But aren't the wires insulated? I always thought the wires going across utility poles had insulation to protect from shocks.
The insulation is the air (unless they touch each other), it is the leas expensive, but one of the most robust insulation material (even with flashover, it 100% regenerates, no degradation).
The protection against shock is their position (they are high enough, so you can not touch them). The minimum height is based on the maximum height of the vehicles underneath, the possible sag due to wind, heat or other expected causes and the height is regularly checked during inspections (just a trained technician's look is accurate enough, the standards count on rather large tolerances). The pole design and wire spacing should ensure the wires actually do not touch each other (nor approach so much to cause a flashover) within required conditions (a minimum wind speed is one of them), but when the area is hit by wind way in excess what the design count on, the wires may swing so wildly they may touch each other and so cause these disruptions. In any way, the protection system should ensure the thing remains safe...
It seems like utility companies have to be quick to stop any accidents in making the sine wave, or people would be complaining about restarting fluorescents.
If that happens only during heavy storms, no one sane would be ever complaining...
With such weather normal people are just happy the infrastructure didn't get damaged so the service is working and nothing got damaged by overvoltage or so after the storm and even most of the time during the storm...
Of course, normal everyday weather should not cause these problems, but an exceptional weather may do so.
Another Question: My photoelectric switch says it has a maximum wattage of 400 Watts with fluorescent, but 500 With incandescent.
Are they talking about power factor? Could you rely on the incandescent rating if you use a high power factor ballast? Would it be possible to use a HID ballast on it?
It is not only about power factor, but as well about an inrush current or possible overvoltages when breaking the circuit.
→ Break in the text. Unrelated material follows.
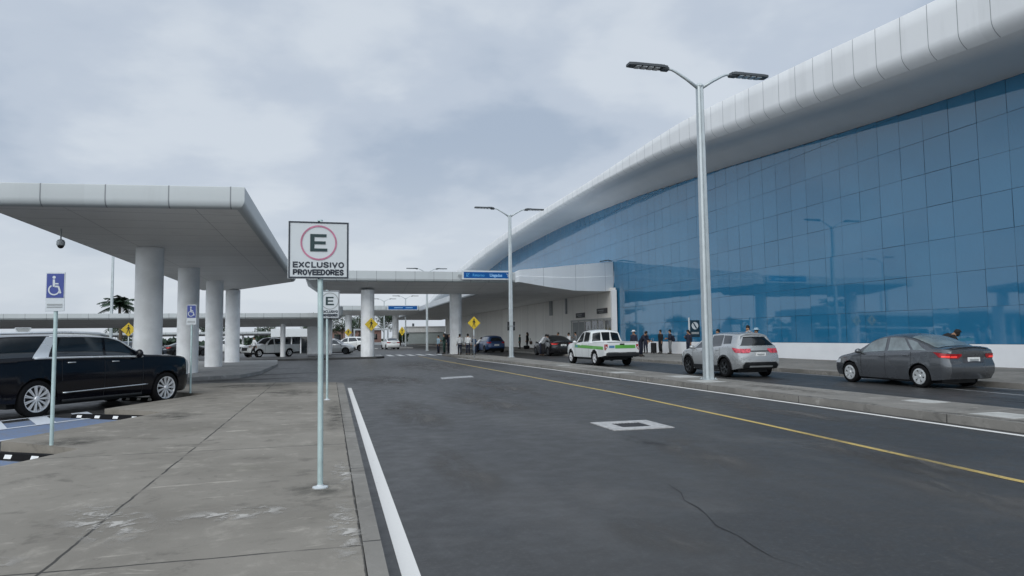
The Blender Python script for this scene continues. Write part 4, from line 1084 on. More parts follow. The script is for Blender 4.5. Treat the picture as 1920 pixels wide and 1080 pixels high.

The incandescents are resistive loads, so they pose no severe power ON inrush, nor any power OFF overcvoltage at all, so therefore it means nop extra contact loading at all.
The capacitive loads (ballasts compensated by a capacitor plain parallel to the mains input) exhibit nearly a short circuit current inrush peak (causing arcing and possible contact welding when switching ON), ballasts with inductive front end (practically all others) do exhibit overvoltage spike, so arcing when the relay breaks the circuit.
The energy of these things is usually related to the apparent power drawn by the circuits, so the robustness of the switching elements to handle these events is usually rated by the apparent power level (the "VA's").
Note, these inductive and capacitive effects are wide band peak events, so inductive can not compensate the capacitive and vice versa (the power factor is compensated), so you have to sum up all loads and then compare to the switch rating.
So if the switch rating says "400W fluorescent", it means it may control non-resistive load up to 400VA, so at 120V it means loads with up to 3.5A line current.